On Tue, Feb 25, 2020 at 10:09:45AM +0100, Michal Hocko wrote:
> On Fri 21-02-20 13:08:24, Sultan Alsawaf wrote:
> [...]
> > Both of these logs are attached in a tarball.
> 
> Thanks! First of all
> $ grep pswp vmstat.1582318979
> pswpin 0
> pswpout 0
> 
> suggests that you do not have any swap storage, right?

Correct. I'm not using any swap (and it should not be necessary to make Linux mm
work of course). If I were to divide my RAM in half and use one half as swap,
do you think the results would be different? IMO they shouldn't be.

> The amount of anonymous memory is not really high (~560MB) but file LRU
> is _really_ low (~3MB), unevictable list is at ~200MB. That gets us to
> ~760M of memory which is 74% of the memory. Please note that your mem=2G
> setup gives you only 1G of memory in fact (based on the zone_info you
> have posted). That is not something unusual but the amount of the page
> cache is worrying because I would expect a heavy trashing because most
> of the executables are going to require major faults. Anonymous memory
> is not swapped out obviously so there is no other option than to refault
> constantly.

I noticed that only 1G was available as well. Perhaps direct reclaim wasn't
attempted due to the zone_reclaimable_pages() check, though I don't think direct
reclaim would've been particularly helpful in this case (see below).

> kswapd has some feedback mechanism to back off when the zone is hopless
> from the reclaim point of view AFAIR but it seems it has failed in this
> particular situation. It should have relied on the direct reclaim and
> eventually trigger the OOM killer. Your patch has worked around this by
> bailing out from the kswapd reclaim too early so a part of the page
> cache required for the code to move on would stay resident and move
> further.
> 
> The proper fix should, however, check the amount of reclaimable pages
> and back off if they cannot meet the target IMO. We cannot rely on the
> general reclaimability here because that could really be thrashing.

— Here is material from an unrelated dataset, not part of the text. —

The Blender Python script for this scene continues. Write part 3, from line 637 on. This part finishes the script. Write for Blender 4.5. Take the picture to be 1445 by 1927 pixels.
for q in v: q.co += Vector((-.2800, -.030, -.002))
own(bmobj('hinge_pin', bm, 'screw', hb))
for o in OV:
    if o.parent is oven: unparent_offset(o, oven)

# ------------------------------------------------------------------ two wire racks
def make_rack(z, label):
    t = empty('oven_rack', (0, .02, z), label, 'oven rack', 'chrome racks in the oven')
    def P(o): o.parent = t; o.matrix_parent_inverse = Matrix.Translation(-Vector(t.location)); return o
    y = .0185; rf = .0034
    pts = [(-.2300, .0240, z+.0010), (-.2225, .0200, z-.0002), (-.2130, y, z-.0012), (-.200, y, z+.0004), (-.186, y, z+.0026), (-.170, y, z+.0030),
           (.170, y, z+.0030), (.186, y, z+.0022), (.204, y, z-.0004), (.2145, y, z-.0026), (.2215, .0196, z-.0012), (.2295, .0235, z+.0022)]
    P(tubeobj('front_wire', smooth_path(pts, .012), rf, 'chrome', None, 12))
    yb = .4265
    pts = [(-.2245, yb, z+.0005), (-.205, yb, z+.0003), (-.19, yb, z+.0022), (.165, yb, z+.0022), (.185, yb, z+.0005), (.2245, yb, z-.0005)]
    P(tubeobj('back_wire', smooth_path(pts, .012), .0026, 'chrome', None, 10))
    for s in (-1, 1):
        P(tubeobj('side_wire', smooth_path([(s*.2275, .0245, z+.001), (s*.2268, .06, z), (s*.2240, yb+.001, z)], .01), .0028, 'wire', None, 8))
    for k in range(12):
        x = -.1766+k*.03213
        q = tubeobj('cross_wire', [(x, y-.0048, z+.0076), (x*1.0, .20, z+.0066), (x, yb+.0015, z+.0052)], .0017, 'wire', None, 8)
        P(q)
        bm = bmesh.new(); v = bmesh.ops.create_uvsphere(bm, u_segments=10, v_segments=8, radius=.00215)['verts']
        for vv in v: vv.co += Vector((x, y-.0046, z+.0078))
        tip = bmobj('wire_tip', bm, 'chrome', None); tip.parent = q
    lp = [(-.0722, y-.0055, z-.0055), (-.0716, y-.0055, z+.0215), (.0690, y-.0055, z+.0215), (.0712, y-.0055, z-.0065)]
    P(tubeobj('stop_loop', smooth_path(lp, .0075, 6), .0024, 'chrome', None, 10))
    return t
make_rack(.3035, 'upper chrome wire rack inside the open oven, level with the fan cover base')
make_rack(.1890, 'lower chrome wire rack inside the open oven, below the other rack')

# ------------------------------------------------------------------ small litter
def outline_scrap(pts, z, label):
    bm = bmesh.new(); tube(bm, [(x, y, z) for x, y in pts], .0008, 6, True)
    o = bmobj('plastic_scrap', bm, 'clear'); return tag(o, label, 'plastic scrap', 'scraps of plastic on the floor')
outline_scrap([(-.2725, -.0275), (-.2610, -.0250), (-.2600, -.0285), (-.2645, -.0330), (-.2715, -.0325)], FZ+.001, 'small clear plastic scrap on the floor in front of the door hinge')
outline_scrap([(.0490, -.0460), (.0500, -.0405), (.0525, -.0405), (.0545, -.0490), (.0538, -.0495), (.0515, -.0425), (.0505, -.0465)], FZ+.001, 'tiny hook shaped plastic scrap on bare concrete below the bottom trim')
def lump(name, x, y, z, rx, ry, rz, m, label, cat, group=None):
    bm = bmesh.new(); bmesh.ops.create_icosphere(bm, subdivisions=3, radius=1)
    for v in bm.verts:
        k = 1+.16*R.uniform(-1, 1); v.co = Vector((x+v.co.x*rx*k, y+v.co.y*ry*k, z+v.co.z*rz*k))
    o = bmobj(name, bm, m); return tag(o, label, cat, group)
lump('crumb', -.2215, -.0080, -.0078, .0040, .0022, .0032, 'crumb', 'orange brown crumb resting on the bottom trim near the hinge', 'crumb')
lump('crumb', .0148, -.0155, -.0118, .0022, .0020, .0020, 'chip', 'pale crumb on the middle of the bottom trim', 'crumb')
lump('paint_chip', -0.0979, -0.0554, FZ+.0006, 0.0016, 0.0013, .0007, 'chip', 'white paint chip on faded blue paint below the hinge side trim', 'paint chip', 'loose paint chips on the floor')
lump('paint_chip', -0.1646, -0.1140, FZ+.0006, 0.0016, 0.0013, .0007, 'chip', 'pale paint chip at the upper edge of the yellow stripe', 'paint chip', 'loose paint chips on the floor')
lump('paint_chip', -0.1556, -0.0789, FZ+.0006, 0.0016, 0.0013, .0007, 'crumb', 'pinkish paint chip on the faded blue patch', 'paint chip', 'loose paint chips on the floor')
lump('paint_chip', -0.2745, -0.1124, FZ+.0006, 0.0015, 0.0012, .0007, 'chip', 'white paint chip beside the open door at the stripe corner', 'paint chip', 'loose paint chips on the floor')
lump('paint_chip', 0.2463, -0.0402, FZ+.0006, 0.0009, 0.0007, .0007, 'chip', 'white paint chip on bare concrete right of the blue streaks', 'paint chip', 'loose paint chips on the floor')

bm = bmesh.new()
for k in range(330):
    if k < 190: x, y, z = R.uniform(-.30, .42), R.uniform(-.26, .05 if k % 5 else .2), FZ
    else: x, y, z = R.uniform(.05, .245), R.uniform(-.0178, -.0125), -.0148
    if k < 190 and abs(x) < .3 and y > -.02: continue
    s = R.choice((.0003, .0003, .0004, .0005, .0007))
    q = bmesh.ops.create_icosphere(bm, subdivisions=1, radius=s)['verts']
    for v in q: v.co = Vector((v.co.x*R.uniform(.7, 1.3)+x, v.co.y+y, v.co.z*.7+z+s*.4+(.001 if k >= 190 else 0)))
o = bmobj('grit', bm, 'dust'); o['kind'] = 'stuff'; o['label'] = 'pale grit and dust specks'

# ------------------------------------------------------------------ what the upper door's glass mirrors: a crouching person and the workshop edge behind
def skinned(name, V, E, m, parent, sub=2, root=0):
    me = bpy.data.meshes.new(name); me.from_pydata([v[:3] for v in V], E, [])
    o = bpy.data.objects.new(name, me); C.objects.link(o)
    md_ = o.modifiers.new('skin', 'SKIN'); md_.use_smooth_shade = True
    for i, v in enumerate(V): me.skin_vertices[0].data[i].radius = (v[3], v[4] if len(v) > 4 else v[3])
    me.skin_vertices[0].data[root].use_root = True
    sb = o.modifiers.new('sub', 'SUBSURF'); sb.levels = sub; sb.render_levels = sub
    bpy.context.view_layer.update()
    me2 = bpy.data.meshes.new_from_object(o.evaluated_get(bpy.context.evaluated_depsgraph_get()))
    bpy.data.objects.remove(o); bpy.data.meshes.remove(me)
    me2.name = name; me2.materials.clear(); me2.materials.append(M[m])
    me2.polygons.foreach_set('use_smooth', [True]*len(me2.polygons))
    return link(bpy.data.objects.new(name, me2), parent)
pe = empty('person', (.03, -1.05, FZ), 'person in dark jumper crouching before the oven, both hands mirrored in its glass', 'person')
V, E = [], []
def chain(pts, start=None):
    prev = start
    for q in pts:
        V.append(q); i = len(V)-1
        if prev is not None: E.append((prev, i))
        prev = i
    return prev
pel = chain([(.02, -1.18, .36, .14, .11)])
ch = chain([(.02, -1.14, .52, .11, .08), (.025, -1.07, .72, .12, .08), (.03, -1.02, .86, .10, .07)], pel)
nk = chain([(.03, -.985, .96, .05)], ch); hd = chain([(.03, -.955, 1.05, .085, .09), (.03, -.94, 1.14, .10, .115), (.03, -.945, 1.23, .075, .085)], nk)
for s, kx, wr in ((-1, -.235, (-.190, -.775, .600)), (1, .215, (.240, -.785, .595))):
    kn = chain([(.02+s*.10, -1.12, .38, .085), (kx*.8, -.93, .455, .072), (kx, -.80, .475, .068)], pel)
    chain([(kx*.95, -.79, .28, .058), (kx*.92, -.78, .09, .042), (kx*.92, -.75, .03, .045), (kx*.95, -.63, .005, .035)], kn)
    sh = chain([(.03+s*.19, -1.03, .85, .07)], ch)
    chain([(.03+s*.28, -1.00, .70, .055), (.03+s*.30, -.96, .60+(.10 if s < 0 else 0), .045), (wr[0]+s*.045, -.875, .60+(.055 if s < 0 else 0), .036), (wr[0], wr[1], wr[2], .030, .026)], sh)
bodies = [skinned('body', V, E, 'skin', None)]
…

Yes, my guess was that thrashing out pages used by the running programs was the
cause for my freezes, but I didn't think of making kswapd back off a different
way.

Right now I don't see any such back-off mechanism in kswapd. Also, if we add
this into kswapd, we would need to plug it into the direct reclaim path as well,
no? I don't think direct reclaim would help with the situation I've run into;
although it wouldn't be as bad as letting kswapd evict pages to the high
watermark, it would still cause page thrashing that would just be capped to the
amount of pages a direct reclaimer is looking to steal.

Considering that my patch remedies this issue for me without invoking the OOM
killer, a proper solution should produce the same or better results. I don't
think the OOM killer should have been triggered in this case.